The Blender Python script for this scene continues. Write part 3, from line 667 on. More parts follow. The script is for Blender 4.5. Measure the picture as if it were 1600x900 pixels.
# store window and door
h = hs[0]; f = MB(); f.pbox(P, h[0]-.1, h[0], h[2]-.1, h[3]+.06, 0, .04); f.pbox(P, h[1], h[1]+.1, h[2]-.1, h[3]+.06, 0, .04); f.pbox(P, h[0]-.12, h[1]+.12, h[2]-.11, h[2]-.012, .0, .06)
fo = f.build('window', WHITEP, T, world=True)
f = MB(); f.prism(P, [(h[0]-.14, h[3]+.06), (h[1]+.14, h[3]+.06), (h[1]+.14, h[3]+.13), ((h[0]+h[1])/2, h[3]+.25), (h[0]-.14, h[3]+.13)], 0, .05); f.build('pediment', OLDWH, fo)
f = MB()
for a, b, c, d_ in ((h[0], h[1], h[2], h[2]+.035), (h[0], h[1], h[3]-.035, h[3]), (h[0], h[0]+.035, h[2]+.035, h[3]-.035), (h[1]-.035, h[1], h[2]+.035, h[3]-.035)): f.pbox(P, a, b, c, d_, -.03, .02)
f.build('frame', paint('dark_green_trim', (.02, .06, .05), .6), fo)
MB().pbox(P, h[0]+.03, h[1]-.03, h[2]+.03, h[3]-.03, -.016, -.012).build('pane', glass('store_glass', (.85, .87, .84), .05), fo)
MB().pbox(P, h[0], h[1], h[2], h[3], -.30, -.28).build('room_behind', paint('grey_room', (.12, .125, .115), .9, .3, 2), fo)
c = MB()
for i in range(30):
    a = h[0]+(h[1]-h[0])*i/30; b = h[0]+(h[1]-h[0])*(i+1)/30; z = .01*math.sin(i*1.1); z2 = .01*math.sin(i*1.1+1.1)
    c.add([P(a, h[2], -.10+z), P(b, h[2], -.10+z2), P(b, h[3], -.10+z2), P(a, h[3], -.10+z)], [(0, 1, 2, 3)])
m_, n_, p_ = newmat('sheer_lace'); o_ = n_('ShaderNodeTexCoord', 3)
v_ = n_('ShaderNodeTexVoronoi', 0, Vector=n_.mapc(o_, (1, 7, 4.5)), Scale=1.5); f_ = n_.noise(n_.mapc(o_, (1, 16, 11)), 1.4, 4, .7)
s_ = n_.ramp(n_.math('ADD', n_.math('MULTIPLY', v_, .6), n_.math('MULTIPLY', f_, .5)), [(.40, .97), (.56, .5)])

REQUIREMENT
Using the listing above, reproduce each line without omission.

SOLVED PROBLEM
The Blender Python script for this scene continues. Write part 3, from line 667 on. More parts follow. The script is for Blender 4.5. Measure the picture as if it were 1600x900 pixels.
# store window and door
h = hs[0]; f = MB(); f.pbox(P, h[0]-.1, h[0], h[2]-.1, h[3]+.06, 0, .04); f.pbox(P, h[1], h[1]+.1, h[2]-.1, h[3]+.06, 0, .04); f.pbox(P, h[0]-.12, h[1]+.12, h[2]-.11, h[2]-.012, .0, .06)
fo = f.build('window', WHITEP, T, world=True)
f = MB(); f.prism(P, [(h[0]-.14, h[3]+.06), (h[1]+.14, h[3]+.06), (h[1]+.14, h[3]+.13), ((h[0]+h[1])/2, h[3]+.25), (h[0]-.14, h[3]+.13)], 0, .05); f.build('pediment', OLDWH, fo)
f = MB()
for a, b, c, d_ in ((h[0], h[1], h[2], h[2]+.035), (h[0], h[1], h[3]-.035, h[3]), (h[0], h[0]+.035, h[2]+.035, h[3]-.035), (h[1]-.035, h[1], h[2]+.035, h[3]-.035)): f.pbox(P, a, b, c, d_, -.03, .02)
f.build('frame', paint('dark_green_trim', (.02, .06, .05), .6), fo)
MB().pbox(P, h[0]+.03, h[1]-.03, h[2]+.03, h[3]-.03, -.016, -.012).build('pane', glass('store_glass', (.85, .87, .84), .05), fo)
MB().pbox(P, h[0], h[1], h[2], h[3], -.30, -.28).build('room_behind', paint('grey_room', (.12, .125, .115), .9, .3, 2), fo)
c = MB()
for i in range(30):
    a = h[0]+(h[1]-h[0])*i/30; b = h[0]+(h[1]-h[0])*(i+1)/30; z = .01*math.sin(i*1.1); z2 = .01*math.sin(i*1.1+1.1)
    c.add([P(a, h[2], -.10+z), P(b, h[2], -.10+z2), P(b, h[3], -.10+z2), P(a, h[3], -.10+z)], [(0, 1, 2, 3)])
m_, n_, p_ = newmat('sheer_lace'); o_ = n_('ShaderNodeTexCoord', 3)
v_ = n_('ShaderNodeTexVoronoi', 0, Vector=n_.mapc(o_, (1, 7, 4.5)), Scale=1.5); f_ = n_.noise(n_.mapc(o_, (1, 16, 11)), 1.4, 4, .7)
s_ = n_.ramp(n_.math('ADD', n_.math('MULTIPLY', v_, .6), n_.math('MULTIPLY', f_, .5)), [(.40, .97), (.56, .5)])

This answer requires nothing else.